Opponents of wire rope barriers are ‘playing conspiracy theories’, road safety minister says

Workers are installing more wire rope barriers on the Calder Highway, such as this site at Ravenswood South. Picture: ADAM HOLMES
Workers are installing more wire rope barriers on the Calder Highway, such as this site at Ravenswood South. Picture: ADAM HOLMES

LOVE them or hate them, wire rope barriers are here to stay on country Victorian roads.

Victorian roads and road safety minister Luke Donnellan visited an installation site on the Calder Highway at Ravenswood South on Tuesday where he spruiked the benefits of the program.

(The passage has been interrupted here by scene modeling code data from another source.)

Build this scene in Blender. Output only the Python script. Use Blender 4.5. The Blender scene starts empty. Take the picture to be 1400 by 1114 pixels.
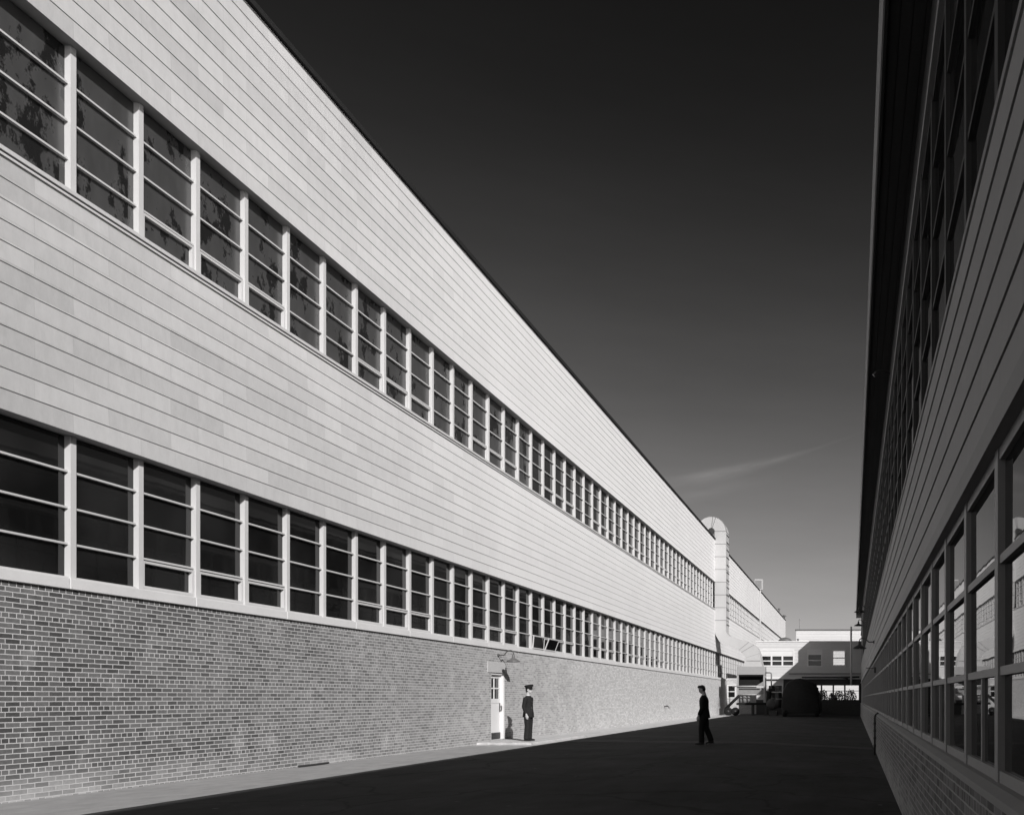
import bpy, bmesh, math, random
from mathutils import Vector, Matrix
rnd = random.Random(7)
S = bpy.context.scene
COL = S.collection

# ------------------------------------------------------------------ camera
F = 1190.0                     # focal length in photo pixels (photo 1400 wide)
VPX, VPY = 1166.0, 954.0       # where the passage vanishes
CAMZ = 1.42
cam_d = bpy.data.cameras.new('camera'); cam = bpy.data.objects.new('camera', cam_d); COL.objects.link(cam)
cam_d.sensor_fit = 'HORIZONTAL'; cam_d.sensor_width = 36.0; cam_d.lens = 36.0*F/1400
cam_d.shift_x = -(VPX-700)/1400; cam_d.shift_y = (VPY-557)/1400
cam_d.clip_start = 0.05; cam_d.clip_end = 2000
cam.location = (0, 0, CAMZ); cam.rotation_euler = (math.radians(90), 0, 0)
S.camera = cam

# ------------------------------------------------------------------ sun and sky
LDIR = Vector((-1.15, 1.50, -1.0)).normalized()
sun_d = bpy.data.lights.new('sun', 'SUN'); sun = bpy.data.objects.new('sun', sun_d); COL.objects.link(sun)
sun_d.energy = 5.0; sun_d.angle = math.radians(0.5); sun_d.color = (1.0, 0.985, 0.975)
sun.rotation_euler = LDIR.to_track_quat('-Z', 'Y').to_euler(); sun.location = (30, -40, 40)
ELEV = math.asin(-LDIR.z); ROT = math.atan2(-LDIR.x, -LDIR.y)
W = bpy.data.worlds.new('World'); S.world = W; W.use_nodes = True
nt = W.node_tree; nt.nodes.clear()
def wn(t, **k):
    n = nt.nodes.new(t)
    for a, b in k.items(): setattr(n, a, b)
    return n
def wm(op, a, b=None, c=None):
    n = wn('ShaderNodeMath', operation=op)
    for i, v in enumerate((a, b, c)):
        if v is None: continue
        if isinstance(v, (int, float)): n.inputs[i].default_value = v
        else: nt.links.new(v, n.inputs[i])
    return n.outputs[0]
sky = wn('ShaderNodeTexSky'); sky.sky_type = 'NISHITA'; sky.sun_disc = False
sky.sun_elevation = ELEV; sky.sun_rotation = ROT; sky.air_density = 1.0; sky.dust_density = 1.0
sep = wn('ShaderNodeSeparateColor'); nt.links.new(sky.outputs[0], sep.inputs[0])
SKY_K, SKY_P = 0.28, 2.0       # the photo was taken through a red filter: red light only, contrast raised
red = wm('POWER', wm('MULTIPLY', sep.outputs[0], SKY_K), SKY_P)
# thin cirrus streaks
tc = wn('ShaderNodeTexCoord'); sx = wn('ShaderNodeSeparateXYZ'); nt.links.new(tc.outputs['Generated'], sx.inputs[0])
yy = wm('MAXIMUM', sx.outputs[1], 0.05)
u = wm('DIVIDE', sx.outputs[0], yy); v = wm('DIVIDE', sx.outputs[2], yy)
def gauss(x, c, s):
    t = wm('DIVIDE', wm('SUBTRACT', x, c), s)
    return wm('EXPONENT', wm('MULTIPLY', wm('MULTIPLY', t, t), -1.0))
t = wm('ADD', u, 0.215)                                 # 0 at the left end of the streak, .17 at its tip
curve = wm('ADD', wm('ADD', wm('MULTIPLY', t, 0.10), 0.249), wm('MULTIPLY', wm('MULTIPLY', t, t), 0.68))
wid = wm('MAXIMUM', wm('SUBTRACT', 0.0095, wm('MULTIPLY', t, 0.046)), 0.0016)
nz = wn('ShaderNodeTexNoise'); nz.inputs['Scale'].default_value = 1.0; nz.inputs['Detail'].default_value = 6
cm = wn('ShaderNodeCombineXYZ'); nt.links.new(wm('MULTIPLY', u, 14.0), cm.inputs[0]); nt.links.new(wm('MULTIPLY', wm('SUBTRACT', v, curve), 90.0), cm.inputs[1])
nt.links.new(cm.outputs[0], nz.inputs['Vector'])
streak = wm('MULTIPLY', gauss(v, curve, wid), gauss(u, -0.14, 0.085))
streak2 = wm('MULTIPLY', gauss(v, wm('SUBTRACT', curve, 0.018), 0.008), gauss(u, -0.17, 0.06))
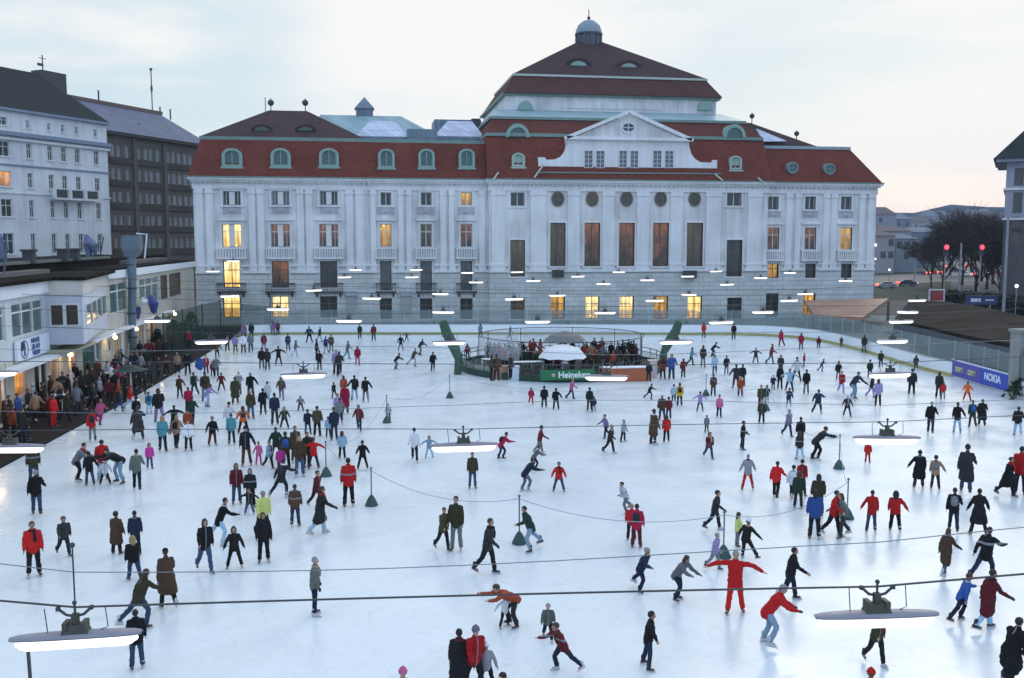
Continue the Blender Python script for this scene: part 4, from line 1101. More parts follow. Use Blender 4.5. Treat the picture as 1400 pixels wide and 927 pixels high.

More than $42 million is being spent to install the wire rope barriers on the highway from Bendigo to the Western Ring Road.

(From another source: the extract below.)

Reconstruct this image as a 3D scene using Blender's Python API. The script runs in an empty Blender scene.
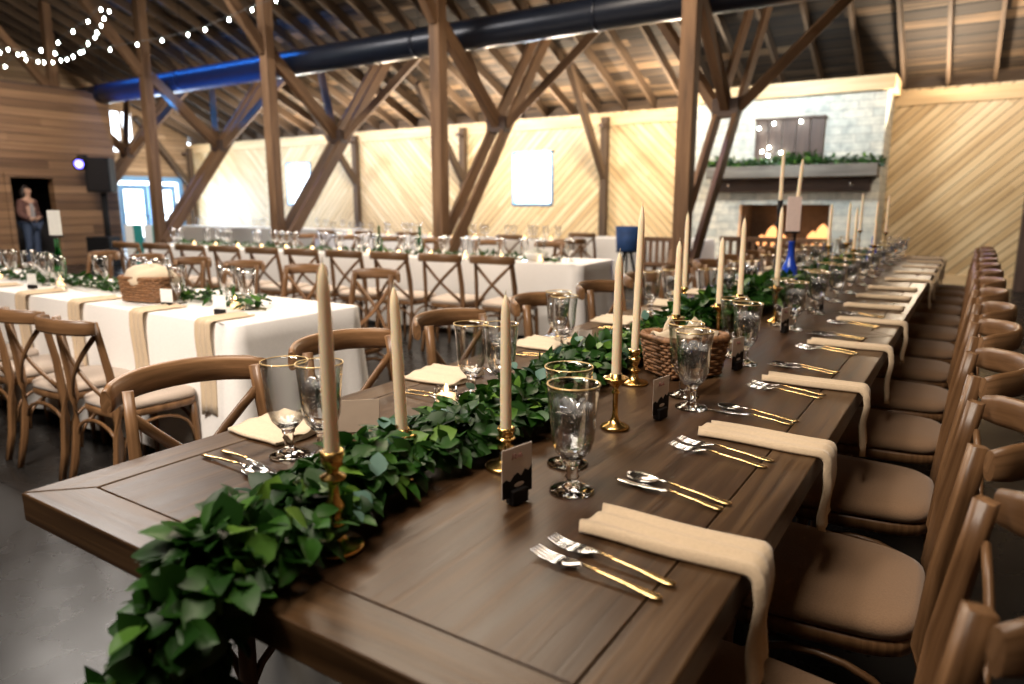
import bpy, math, random
from mathutils import Vector, Matrix
random.seed(7)
R = random.Random(11)
PI = math.pi
sc = bpy.context.scene
COL = sc.collection
V = Vector

# ------------------------------------------------------------------ materials
def new_mat(name):
    m = bpy.data.materials.new(name); m.use_nodes = True
    nt = m.node_tree; nt.nodes.clear()
    out = nt.nodes.new('ShaderNodeOutputMaterial')
    b = nt.nodes.new('ShaderNodeBsdfPrincipled')
    nt.links.new(b.outputs[0], out.inputs[0])
    return m, nt, b, out

def N(nt, t, **kw):
    n = nt.nodes.new(t)
    for k, v in kw.items():
        if k in n.inputs.keys() if hasattr(n.inputs, 'keys') else False: n.inputs[k].default_value = v
        else: setattr(n, k, v)
    return n

def ramp(nt, cols):
    r = nt.nodes.new('ShaderNodeValToRGB')
    e = r.color_ramp.elements
    while len(e) > len(cols): e.remove(e[-1])
    while len(e) < len(cols): e.new(0.5)
    for i, (p, c) in enumerate(cols):
        e[i].position = p; e[i].color = (*c, 1)
    return r

def plain(name, col, rough=.5, metal=0, noise=0.0, nscale=40, bump=0.0, emis=None, estr=0, spec=None, sheen=0, coat=0):
    m, nt, b, out = new_mat(name)
    b.inputs['Base Color'].default_value = (*col, 1)
    b.inputs['Roughness'].default_value = rough
    b.inputs['Metallic'].default_value = metal
    if spec is not None: b.inputs['Specular IOR Level'].default_value = spec
    if coat: b.inputs['Coat Weight'].default_value = coat; b.inputs['Coat Roughness'].default_value = .15
    if sheen: b.inputs['Sheen Weight'].default_value = sheen
    if emis: b.inputs['Emission Color'].default_value = (*emis, 1); b.inputs['Emission Strength'].default_value = estr
    tc = nt.nodes.new('ShaderNodeTexCoord')
    n = nt.nodes.new('ShaderNodeTexNoise'); n.inputs['Scale'].default_value = nscale; n.inputs['Detail'].default_value = 5
    nt.links.new(tc.outputs['Object'], n.inputs['Vector'])
    k = noise if noise else .04
    r = ramp(nt, [(.3, tuple(c*(1-k) for c in col)), (.7, tuple(min(1, c*(1+k)) for c in col))])
    nt.links.new(n.outputs[0], r.inputs[0]); nt.links.new(r.outputs[0], b.inputs['Base Color'])
    if bump:
        bp = nt.nodes.new('ShaderNodeBump'); bp.inputs['Strength'].default_value = bump; bp.inputs['Distance'].default_value = .003
        nt.links.new(n.outputs[0], bp.inputs['Height']); nt.links.new(bp.outputs[0], b.inputs['Normal'])
    return m

def wood(name, dark, mid, light, rough=.5, su=1.2, sv=22, bump=.25, spec=.5, blotch=.35):
    """grain runs along u of the UV map (u, v in metres)"""
    m, nt, b, out = new_mat(name)
    L = nt.links
    uv = nt.nodes.new('ShaderNodeTexCoord')
    mp = nt.nodes.new('ShaderNodeMapping'); mp.inputs['Scale'].default_value = (su, sv, 1)
    L.new(uv.outputs['UV'], mp.inputs[0])
    n1 = nt.nodes.new('ShaderNodeTexNoise'); n1.inputs['Scale'].default_value = 1.0; n1.inputs['Detail'].default_value = 6; n1.inputs['Roughness'].default_value = .6
    n1.inputs['Distortion'].default_value = .6
    L.new(mp.outputs[0], n1.inputs['Vector'])
    mp2 = nt.nodes.new('ShaderNodeMapping'); mp2.inputs['Scale'].default_value = (su*3, sv*6, 1)
    L.new(uv.outputs['UV'], mp2.inputs[0])
    n2 = nt.nodes.new('ShaderNodeTexNoise'); n2.inputs['Scale'].default_value = 1.0; n2.inputs['Detail'].default_value = 4
    L.new(mp2.outputs[0], n2.inputs['Vector'])
    mx = nt.nodes.new('ShaderNodeMix'); mx.data_type = 'FLOAT'; mx.inputs[0].default_value = .12
    L.new(n1.outputs[0], mx.inputs[2]); L.new(n2.outputs[0], mx.inputs[3])
    r = ramp(nt, [(.30, dark), (.5, mid), (.72, light)])
    L.new(mx.outputs[0], r.inputs[0])
    # per-object tone shift
    oi = nt.nodes.new('ShaderNodeObjectInfo')
    mr = nt.nodes.new('ShaderNodeMapRange'); mr.inputs[3].default_value = 1-blotch*.5; mr.inputs[4].default_value = 1+blotch*.5
    L.new(oi.outputs['Random'], mr.inputs[0])
    hs = nt.nodes.new('ShaderNodeHueSaturation'); L.new(mr.outputs[0], hs.inputs['Value']); L.new(r.outputs[0], hs.inputs['Color'])
    L.new(hs.outputs[0], b.inputs['Base Color'])
    rr = nt.nodes.new('ShaderNodeMapRange'); rr.inputs[3].default_value = max(0, rough-.1); rr.inputs[4].default_value = rough+.12
    L.new(n1.outputs[0], rr.inputs[0]); L.new(rr.outputs[0], b.inputs['Roughness'])
    b.inputs['Specular IOR Level'].default_value = spec
    bp = nt.nodes.new('ShaderNodeBump'); bp.inputs['Strength'].default_value = bump; bp.inputs['Distance'].default_value = .002
    L.new(mx.outputs[0], bp.inputs['Height']); L.new(bp.outputs[0], b.inputs['Normal'])
    return m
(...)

They have been criticised by motorcyclists, who fear the rope acts as a “cheese shredder” and the poles are dangerous during crashes

Mr Donnellan was dismissive of the claim.

“There is no evidence in the world which indicates these barriers do anything but save lives, full stop,” he said.

“So people can go around playing banjos, playing conspiracy theories, rubbish like that, they need to actually deal with the facts and figures.”

Some CFA brigades near the Calder Highway also raised concerns about a lack of gaps in the barriers for them to access fires and crashes.

The Harcourt brigade had to park their vehicles in one lane of the highway to tackle a grass fire in November, as the barriers meant they could not exit the road.

Elphinstone fire brigade had been hindered in six crashes on the highway since the barriers were installed, including a delay of up to five minutes.

VicRoads conceded it may need to install additional gaps.

Roads minister Luke Donnellan and VicRoads CEO Peter Todd believe wire rope barriers will reduce the road toll in country Victoria. Picture: ADAM HOLMES

Roads minister Luke Donnellan and VicRoads CEO Peter Todd believe wire rope barriers will reduce the road toll in country Victoria. Picture: ADAM HOLMES

Mr Donnellan said the CFA had been heavily consulted about the wire rope barriers, and the decrease in trauma on the roads because of the barriers would mean they would not have to attend as many crashes in the future.

“Let’s be very clear, the CFA is very supportive of this because they don’t need to turn out to as many incidents along the way,” he said.

“Some people are saying, ‘oh I might have to travel an extra 500 metres to actually access a point so I can turn around’.

“Well I know that can be frustrating, but let’s be very clear, you’ll be turning out to less incidents, less issues along the way, so overall it’s a major improvement in terms of road safety.”

Mr Donnellan also described his political opponents as “dingbats” for raising their concerns.

In 2017, 155 people died on country Victorian roads.

Of those, 109 exited roads to the left before encountering fatal trauma.

VicRoads chief executive officer Peter Todd joined Mr Donnellan on Tuesday, and said the barriers were saving lives.

“We have heard many stories from people who have hit the barriers, and they have told us how they’ve saved their lives,” he said.

“We’re also hearing from numbers of groups of the emergency services who are finding when these barriers have been installed on some of the freeways and highways, that their callouts have been reduced because they’re not having to attend crashes.”

Mr Todd said additional infrastructure such as “crash cushions and other things that are going around the post” to reduce trauma for motorcyclists.

Transport Accident Commission chief executive officer Joe Calafiore said they were “delighted” with the rollout.